Ecrit par Guy Donikian 16.05.17 dans La Une Livres, Les Livres, Critiques, Histoire, Hermann

Le génocide des Arméniens, représentations, traces, mémoires, sous la direction de Jocelyne Chabot, Marie-Michèle Doucet, Sylvia Kasparian, Jean-françois Thibault, avril 2017, 230 pages, 22 €

Edition: Hermann

Le génocide des Arméniens, représentations, traces, mémoires (Collectif)

 

Le 24 avril 1915 les autorités turques d’alors ordonnent l’arrestation à Constantinople de plus de six cents intellectuels arméniens qu’on ne reverra pas : certains seront exécutés dans la campagne environnante, d’autres seront conduits plus au sud en direction de la Syrie pour y être assassinés. Ce jour marque pour tous les Arméniens de la diaspora et de l’Arménie le début des massacres que les preuves accumulées par nombre d’historiens permettront de nommer génocide. Ce sont près de un million cinq cent mille Arméniens qui périront dans des circonstances paroxystiques de violence et de haine.

En 2015 eut lieu le centième anniversaire de ce génocide qui n’est toujours pas reconnu par le gouvernement turc. Aujourd’hui, cela fait cent deux ans que les gouvernements turcs qui se sont succédé nient ce génocide, arguant du fait que ce seraient les Arméniens qui auraient attaqué la Turquie, ces derniers se seraient pour la majorité ralliés à la Russie, alors en guerre contre la Turquie.

Depuis les années soixante, et pour des raisons inhérentes aux relations internationales, de nombreux ouvrages ont vu le jour qui se sont donné comme objet d’étude ce génocide destiné à l’oubli. Ainsi les preuves historiques du génocide se sont accumulées et nombre de pays ont reconnu son indéniable existence.

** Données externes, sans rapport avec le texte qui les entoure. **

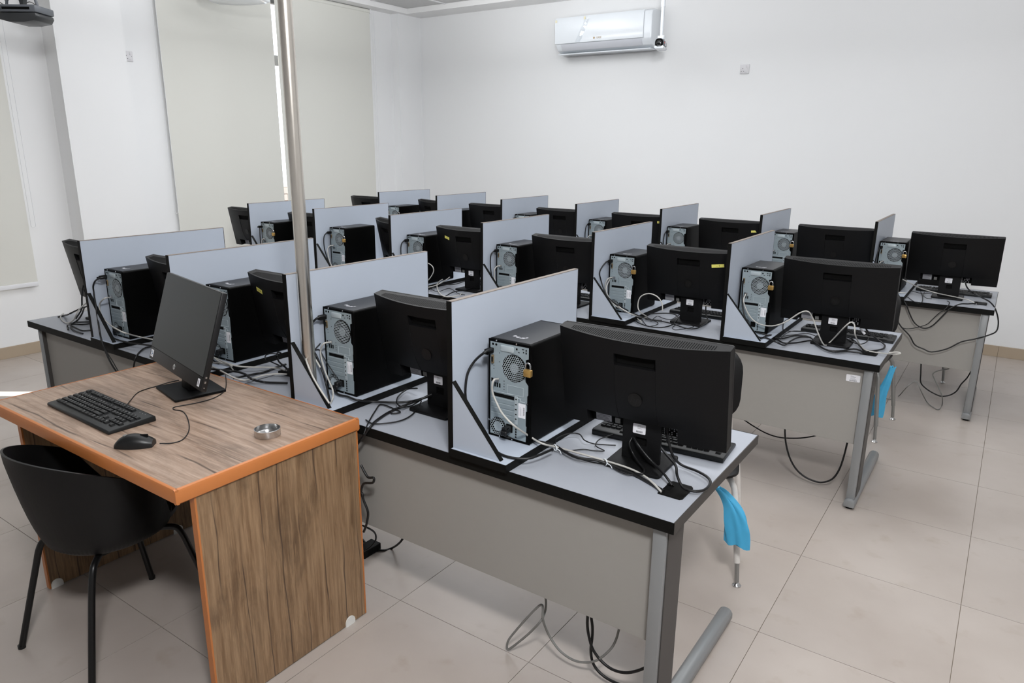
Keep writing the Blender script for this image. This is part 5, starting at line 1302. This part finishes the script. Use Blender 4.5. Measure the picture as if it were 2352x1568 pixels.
# plugs seated in the tower ports
for r in range(3):
    for i, (x, y) in enumerate(TWR[r]):
        if (r, i) == (1, 5): continue
        who = '%s tower of the %s' % (ordn(i, len(TWR[r])).replace(' from left', '-from-left'), ROWN[r])
        o = MB().box(-0.008, 0.008, -0.034, 0.0, -0.009, 0.009).box(-0.0045, 0.0045, -0.046, -0.034, -0.0045, 0.0045).build('video_plug', M['edge'], None, bevel=0.002, seg=1)
        o.location = (x + 0.016, y - 0.0003, 0.776 + 0.298); tag(o, 'black video plug in the ' + who, 'plug', 'black video plugs in the towers')
        o = MB().box(-0.010, 0.010, -0.030, 0.0, -0.011, 0.011).box(-0.012, 0.012, -0.034, -0.026, -0.016, 0.0).build('mains_plug', M['blk'], None, bevel=0.003, seg=1)
        o.location = (x + 0.087, y - 0.003, 0.776 + 0.042); tag(o, 'black mains plug in the lower socket of the ' + who, 'plug', 'black mains plugs in the towers')
# white cable ties on the nearest bundle
for k, (x, y, z, lab) in enumerate(((-1.110, 1.859, 0.769, 'white cable tie with loose tail nearest the padlocked front row tower'), (-0.930, 1.864, 0.765, 'white cable tie before the foot of the right end front row monitor'))):
    b = MB(); b.T = Matrix.Translation((x, y, z)) @ Matrix.Rotation(R_(60), 4, 'Z')
    b.tube([(0, 0.011 * math.cos(q), 0.010 * math.sin(q)) for q in [2 * PI * j / 14 for j in range(14)]], 0.0018, 6, 0, True)
    b.tube([(0, -0.010, 0.0), (0.006, -0.022, -0.004), (0.004, -0.034, -0.008)], 0.0014, 5)
    o = b.build('cable_tie', M['ac_white'], None, smooth=50); tag(o, lab, 'cable tie')
o = MB().tube(smooth_path([(0, 0, 0), (0.010, -0.006, -0.014), (0.026, -0.010, -0.030)]), 0.0062, 8).build('cable_tag', M['sticker'], None, smooth=50)
o.location = (-0.556, 3.925, 0.842); tag(o, 'white tag on the power cable below the rightmost middle row monitor', 'tag')
# adapter on the floor by the wooden desk
ad = MB().box(-0.03, 0.03, -0.05, 0.05, 0, 0.035).build('power_brick', M['edge'], None, bevel=0.005)
ad.location = (-2.085, 1.93, 0.0); tag(ad, 'black power adapter on the floor behind the wooden desk corner', 'adapter')
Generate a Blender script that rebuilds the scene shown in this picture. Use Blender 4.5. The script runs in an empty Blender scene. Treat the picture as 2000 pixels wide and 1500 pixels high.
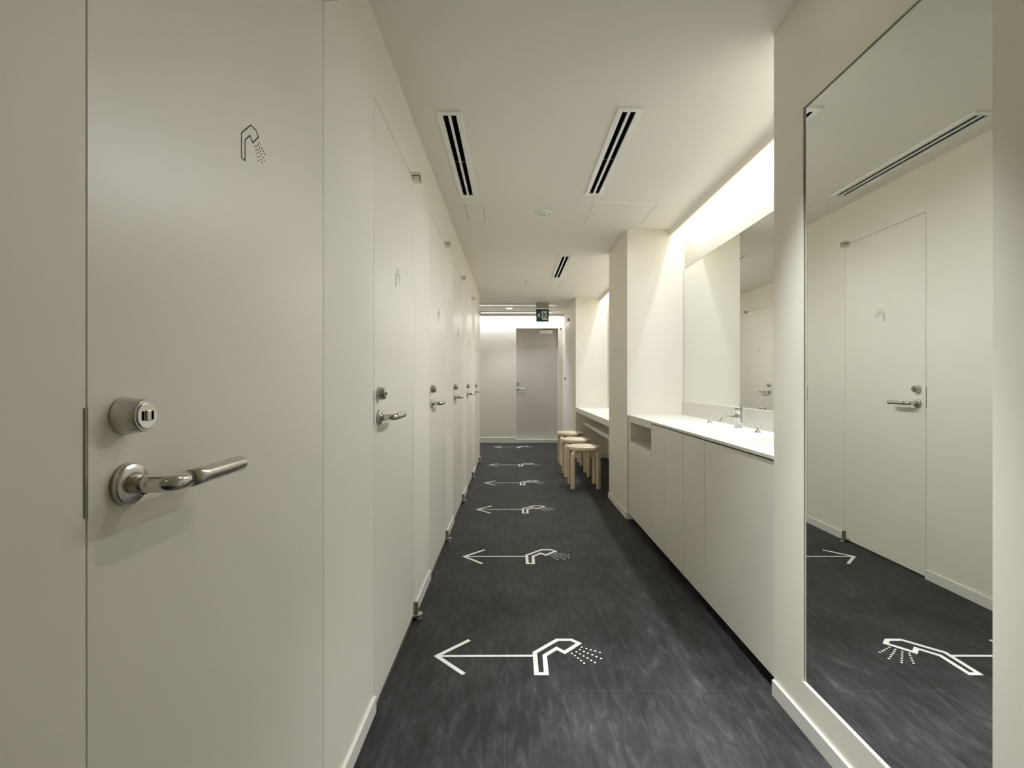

Cet ouvrage ne propose pas une énième étude des faits démontrant sans faille la qualification de génocide. Ce sont plutôt les recherches les plus récentes que le livre nous soumet, recherches conduites par des chercheurs nationaux et internationaux, sur la façon dont sont vécues les mémoires relatives au génocide. Que reste-t-il dans les mémoires et les consciences aujourd’hui, comment vit-on cet « héritage », et comment se représente-t-on ces faits vieux de plus d’un siècle dans la diaspora ?

Trois chapitres structurent le livre : les représentations, les traces et les mémoires.

Pour les représentations, la chercheuse Patricia Toucas-Truyen analyse la représentation picturale que propose le peintre d’origine arménienne Patrick Toucas-Terzian. « On assiste au final à la restitution d’une sorte de mémoire fantasmée, une reconstitution mémorielle selon les termes de l’artiste. La série de l’artiste s’appelle Souvenirs d’outre mémoires, un titre qui renvoie à l’idée d’une mémoire réinventée dans la foulée de l’exhumation des racines et dans l’horizon d’une reconstruction ». L’artiste emploie des photos du génocide, dont celle de cette enfant morte, les jambes repliées, qui figure dans de nombreux ouvrages, comme pour « actualiser » la barbarie. Ainsi en est-il de cette reconstruction avec d’autres archives pour constituer ces Souvenirs d’outre mémoire.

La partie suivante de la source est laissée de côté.